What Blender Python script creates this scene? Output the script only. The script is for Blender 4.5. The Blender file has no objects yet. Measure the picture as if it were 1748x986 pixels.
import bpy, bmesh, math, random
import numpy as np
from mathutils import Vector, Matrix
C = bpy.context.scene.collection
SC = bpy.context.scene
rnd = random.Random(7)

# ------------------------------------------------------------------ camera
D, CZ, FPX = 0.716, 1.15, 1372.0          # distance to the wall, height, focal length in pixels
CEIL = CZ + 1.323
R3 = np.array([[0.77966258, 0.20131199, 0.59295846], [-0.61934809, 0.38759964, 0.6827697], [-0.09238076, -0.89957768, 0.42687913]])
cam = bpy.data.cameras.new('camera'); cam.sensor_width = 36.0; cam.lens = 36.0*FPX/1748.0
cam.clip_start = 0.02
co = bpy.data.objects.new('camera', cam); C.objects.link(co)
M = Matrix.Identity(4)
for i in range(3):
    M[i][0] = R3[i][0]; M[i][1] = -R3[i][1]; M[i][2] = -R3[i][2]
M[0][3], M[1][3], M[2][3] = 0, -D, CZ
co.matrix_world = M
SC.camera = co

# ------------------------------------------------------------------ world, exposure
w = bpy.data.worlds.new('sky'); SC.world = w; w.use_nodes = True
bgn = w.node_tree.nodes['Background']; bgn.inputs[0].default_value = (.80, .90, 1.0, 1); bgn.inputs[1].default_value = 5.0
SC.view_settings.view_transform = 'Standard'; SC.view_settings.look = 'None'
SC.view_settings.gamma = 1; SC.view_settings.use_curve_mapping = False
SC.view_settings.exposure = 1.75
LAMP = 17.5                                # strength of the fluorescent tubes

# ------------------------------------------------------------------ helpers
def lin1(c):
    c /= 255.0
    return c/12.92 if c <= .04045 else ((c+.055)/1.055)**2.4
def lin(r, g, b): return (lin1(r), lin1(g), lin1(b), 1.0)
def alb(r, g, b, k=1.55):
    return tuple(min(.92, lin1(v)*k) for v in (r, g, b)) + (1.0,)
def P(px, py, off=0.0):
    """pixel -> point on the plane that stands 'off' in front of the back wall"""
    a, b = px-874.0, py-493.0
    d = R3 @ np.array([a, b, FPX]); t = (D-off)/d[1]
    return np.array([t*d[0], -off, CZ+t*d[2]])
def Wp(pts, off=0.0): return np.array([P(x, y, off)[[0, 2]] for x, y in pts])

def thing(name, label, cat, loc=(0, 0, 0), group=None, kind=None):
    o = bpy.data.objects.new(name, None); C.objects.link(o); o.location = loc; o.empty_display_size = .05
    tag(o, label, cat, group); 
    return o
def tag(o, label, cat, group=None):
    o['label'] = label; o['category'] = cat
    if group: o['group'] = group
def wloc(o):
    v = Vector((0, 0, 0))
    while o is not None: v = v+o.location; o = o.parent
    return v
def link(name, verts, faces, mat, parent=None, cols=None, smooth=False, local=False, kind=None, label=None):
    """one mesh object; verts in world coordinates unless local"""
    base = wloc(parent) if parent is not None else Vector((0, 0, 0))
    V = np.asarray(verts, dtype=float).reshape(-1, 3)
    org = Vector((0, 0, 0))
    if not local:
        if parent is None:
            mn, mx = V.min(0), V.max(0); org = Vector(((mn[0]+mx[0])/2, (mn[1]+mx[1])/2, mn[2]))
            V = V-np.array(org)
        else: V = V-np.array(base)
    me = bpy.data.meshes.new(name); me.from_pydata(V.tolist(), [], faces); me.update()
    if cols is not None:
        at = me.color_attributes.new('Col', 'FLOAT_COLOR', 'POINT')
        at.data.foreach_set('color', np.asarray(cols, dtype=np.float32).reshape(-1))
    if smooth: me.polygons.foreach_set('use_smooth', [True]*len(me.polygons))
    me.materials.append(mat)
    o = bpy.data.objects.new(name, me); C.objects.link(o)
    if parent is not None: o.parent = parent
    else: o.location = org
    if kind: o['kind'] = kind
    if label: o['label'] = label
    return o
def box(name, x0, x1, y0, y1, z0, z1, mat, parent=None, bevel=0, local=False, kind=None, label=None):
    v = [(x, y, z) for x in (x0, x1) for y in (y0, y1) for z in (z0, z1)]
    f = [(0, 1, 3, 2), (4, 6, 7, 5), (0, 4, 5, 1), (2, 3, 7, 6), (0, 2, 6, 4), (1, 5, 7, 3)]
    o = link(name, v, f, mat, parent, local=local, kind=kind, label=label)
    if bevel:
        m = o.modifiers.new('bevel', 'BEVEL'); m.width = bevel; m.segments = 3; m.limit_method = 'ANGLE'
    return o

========

Short exercise:
Quote only the stretch of lines that starts the data above and ends with the line containing "LAMP = 17.5", both included.

Expected output:
What Blender Python script creates this scene? Output the script only. The script is for Blender 4.5. The Blender file has no objects yet. Measure the picture as if it were 1748x986 pixels.
import bpy, bmesh, math, random
import numpy as np
from mathutils import Vector, Matrix
C = bpy.context.scene.collection
SC = bpy.context.scene
rnd = random.Random(7)

# ------------------------------------------------------------------ camera
D, CZ, FPX = 0.716, 1.15, 1372.0          # distance to the wall, height, focal length in pixels
CEIL = CZ + 1.323
R3 = np.array([[0.77966258, 0.20131199, 0.59295846], [-0.61934809, 0.38759964, 0.6827697], [-0.09238076, -0.89957768, 0.42687913]])
cam = bpy.data.cameras.new('camera'); cam.sensor_width = 36.0; cam.lens = 36.0*FPX/1748.0
cam.clip_start = 0.02
co = bpy.data.objects.new('camera', cam); C.objects.link(co)
M = Matrix.Identity(4)
for i in range(3):
    M[i][0] = R3[i][0]; M[i][1] = -R3[i][1]; M[i][2] = -R3[i][2]
M[0][3], M[1][3], M[2][3] = 0, -D, CZ
co.matrix_world = M
SC.camera = co

# ------------------------------------------------------------------ world, exposure
w = bpy.data.worlds.new('sky'); SC.world = w; w.use_nodes = True
bgn = w.node_tree.nodes['Background']; bgn.inputs[0].default_value = (.80, .90, 1.0, 1); bgn.inputs[1].default_value = 5.0
SC.view_settings.view_transform = 'Standard'; SC.view_settings.look = 'None'
SC.view_settings.gamma = 1; SC.view_settings.use_curve_mapping = False
SC.view_settings.exposure = 1.75
LAMP = 17.5                                # strength of the fluorescent tubes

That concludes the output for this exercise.